I went on my usual trip to a convenience store for my usual six-pack of soda, when the usual thing for living in a city happened: A homeless man called out: “Can I have some change?”

“What do you want?” I said, smiling.

Often, when I say that, the person is so surprised, he’s speechless. He’s so used to begging for leftovers and scraps that he can’t imagine he has a choice. But I’ve always figured that if you are only going to eat once today, it should be something you like. So I always ask. Never just hand him something.

This man yelled from across the parking lot, “Money.”

“No, I mean, what do you want to eat? I’ll buy you whatever you want,” I said, glancing at the cigarette in his left hand, “but it has to be food. No cigarettes.”

“But that’s what I want. I want money for cigarettes.”

I said, as gently as I could, “No, I won’t give you money for cigarettes. Just food. But you can have anything you want.”


Cigs or nothing. And he chose nothing. I couldn’t believe it.

Saddened, I went into the store. I thought all the while, there’s so much here I could give him, if only he had let me. That fresh loaf of bread and the jar of peanut butter -- that could feed him for a couple days. Look at that milk, all those juices calling from behind their polished walls of glass. Perhaps I should have brought him into the store with me. If he’d seen all the things he could choose from, surely he would have forgotten about the cigarettes in favor of some crackers or a sweet roll. Maybe I should buy him something anyway.


As much as it hurt my heart to do so, I resisted. I wasn’t going to force it on him. I wasn’t going to make him accept my gift. It was his decision.

As I walked out to my car, the man once again called out -- though this time, a little softly. A little hesitantly.


I was half-afraid to answer, not wanting to hear him ask for cigarettes once more. “Yes?”

He looked nervous, like he realized he might have blown his chance. “Uh, could I have something to eat?”

I nearly wept for joy. But I didn’t want to embarrass him so I just said: “What do you want?”


“Chips? That’s it?”

He self-consciously nodded.

Without another word, I headed back in the store.

I nearly danced my way through the tiny shopping aisles. I happily fretted over which of those turkey sandwiches they keep in the refrigerator he would like best.
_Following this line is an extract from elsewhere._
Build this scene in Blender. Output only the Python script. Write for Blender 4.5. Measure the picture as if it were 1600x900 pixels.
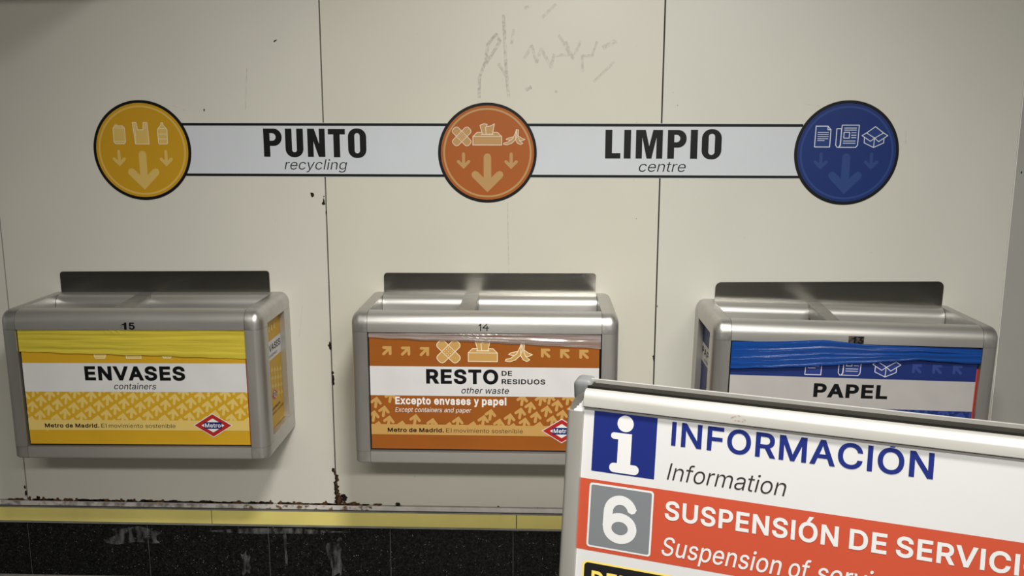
import bpy, bmesh, math, random
from mathutils import Vector, Matrix
from mathutils.geometry import delaunay_2d_cdt

for o in list(bpy.data.objects):
    bpy.data.objects.remove(o)
SC = bpy.context.scene
COL = SC.collection

# ---------------------------------------------------------------- camera, world, exposure
cam_data = bpy.data.cameras.new('camera')
cam_data.sensor_width = 36.0
cam_data.lens = 36.0 * 1432.46 / 1600.0
cam_data.clip_start = 0.02
cam = bpy.data.objects.new('camera', cam_data)
COL.objects.link(cam)
TILT, YAW, ROLL = 0.183036, -0.033531, 0.001848
fwd = Vector((math.sin(YAW) * math.cos(TILT), math.cos(YAW) * math.cos(TILT), -math.sin(TILT)))
right = Vector((math.cos(YAW), -math.sin(YAW), 0))
up = right.cross(fwd)
r2 = right * math.cos(ROLL) + up * math.sin(ROLL)
u2 = up * math.cos(ROLL) - right * math.sin(ROLL)
cam.matrix_world = Matrix(((r2.x, u2.x, -fwd.x, 0.16012), (r2.y, u2.y, -fwd.y, -2.7),
                           (r2.z, u2.z, -fwd.z, 1.45776), (0, 0, 0, 1)))
SC.camera = cam
world = bpy.data.worlds.new('world')
SC.world = world
world.use_nodes = True
world.node_tree.nodes['Background'].inputs[0].default_value = (1.0, 0.97, 0.9, 1)
world.node_tree.nodes['Background'].inputs[1].default_value = 0.28
SC.view_settings.view_transform = 'Standard'
SC.view_settings.look = 'None'
SC.view_settings.gamma = 1.0
SC.view_settings.use_curve_mapping = False
SC.view_settings.exposure = 0.0
SC.cycles.use_denoising = True
LAMP_COLOR = (1.0, 0.97, 0.90)
# louvred ceiling lamps: centre x, y, z, length along x, watts, aimed at (x, y, z), spread in degrees
LAMPS = [(0.78, -4.3, 2.62, 2.4, 23.0, (0.36, 0.0, 0.15), 82.0), (0.345, -2.1, 2.62, 0.4, 18.0, (0.05, 0.0, -0.60), 100.0)]


# ---------------------------------------------------------------- materials
def rgb(c):
    return (c[0], c[1], c[2], 1.0)


MATS = {}


def mat(name, color, rough=0.5, metal=0.0, spec=0.22, vary=0.0, scale=8.0, stretch=(1, 1, 1), bump=0.0,
        bump_scale=200.0, rough_vary=0.0, alpha=1.0, coat=0.0, aniso=0.0):
    """Principled material whose colour, roughness and relief vary with object-space noise."""
    if name in MATS:
        return MATS[name]
    m = bpy.data.materials.new(name)
    m.use_nodes = True
    nt = m.node_tree
    bs = nt.nodes['Principled BSDF']
    bs.inputs['Base Color'].default_value = rgb(color)
    bs.inputs['Roughness'].default_value = rough
    bs.inputs['Metallic'].default_value = metal
    bs.inputs['Specular IOR Level'].default_value = spec
    bs.inputs['Alpha'].default_value = alpha
    bs.inputs['Coat Weight'].default_value = coat
    tc = nt.nodes.new('ShaderNodeTexCoord')
    mp = nt.nodes.new('ShaderNodeMapping')
    mp.inputs['Scale'].default_value = stretch
    nt.links.new(tc.outputs['Object'], mp.inputs['Vector'])
    if vary or rough_vary:
        nz = nt.nodes.new('ShaderNodeTexNoise')
        nz.inputs['Scale'].default_value = scale
        nz.inputs['Detail'].default_value = 5
        nt.links.new(mp.outputs[0], nz.inputs['Vector'])
        if vary:
            rp = nt.nodes.new('ShaderNodeValToRGB')
            rp.color_ramp.elements[0].position = 0.3
            rp.color_ramp.elements[1].position = 0.7
            rp.color_ramp.elements[0].color = rgb([c * (1 - vary) for c in color])
            rp.color_ramp.elements[1].color = rgb([min(1, c * (1 + vary)) for c in color])
            nt.links.new(nz.outputs['Fac'], rp.inputs[0])
            nt.links.new(rp.outputs[0], bs.inputs['Base Color'])
        if rough_vary:
            mr = nt.nodes.new('ShaderNodeMapRange')
            mr.inputs['From Min'].default_value = 0.3
            mr.inputs['From Max'].default_value = 0.7
            mr.inputs['To Min'].default_value = max(0.02, rough - rough_vary)
            mr.inputs['To Max'].default_value = rough + rough_vary
            nt.links.new(nz.outputs['Fac'], mr.inputs['Value'])
            nt.links.new(mr.outputs[0], bs.inputs['Roughness'])
    if bump:
        n2 = nt.nodes.new('ShaderNodeTexNoise')
        n2.inputs['Scale'].default_value = bump_scale
        n2.inputs['Detail'].default_value = 3
        nt.links.new(mp.outputs[0], n2.inputs['Vector'])
        bp = nt.nodes.new('ShaderNodeBump')
        bp.inputs['Strength'].default_value = bump
        bp.inputs['Distance'].default_value = 0.001
        nt.links.new(n2.outputs['Fac'], bp.inputs['Height'])
        nt.links.new(bp.outputs[0], bs.inputs['Normal'])
    MATS[name] = m
    return m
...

I carefully picked out the best of the ripe yellow bananas. And the biggest bag of chips.

I was so glad he changed his mind. All this he would have missed out on, and all he had to do was say, “Yes.” I know it wasn’t all that much, but as convenience stores go, it was the makings of a gourmet meal.

Without a word, I handed the filled brown paper bag to the man. He took it with a quiet, simple thank you, and immediately started eating the chips.

I sighed. Not wanting him to miss the really good part by filling up on the little things, I said, “Eat the sandwich.”

“Oh. Yeah.” He looked in the bag to see what else I had given him.

As I drove away, I wondered: How many times has God stood at the doorway of my life asking, “What do you want?”

And I picked cigarettes.

“Hey, Mister, can I have some change?”

“What do you want?”


“I’ll give you anything else -- love, friends, kindness, compassion.”

Cigarettes. All I had to say was, “Sure. I’d love something. Any little thing would be fine.” But instead, no, I’ll just stand out here in the cold and dark and misery. I’ll wait here in my loneliness and despair.

Oh, the disappointment. The sadness that I had turned away so much. The disbelief. That, given the choice between everything and nothing, I would choose nothing.

I can’t even imagine what I must have missed out on, what care and concern, what love had been mine for the taking. How much more I would have received, if only I had said, “Yes”?

But if I have the courage, I, too, can call out. I, too, can change my mind, accept an offered gift. And if I do, I hope I realize what’s the good part -- not miss it because I’m all caught up in the little things.

I hope that I realize that a gift of love and peace, of friends and families, of laughter and tears is a gift far greater than I could have ever asked for or ever dreamed of. And I hope I remember to say a simple thank you.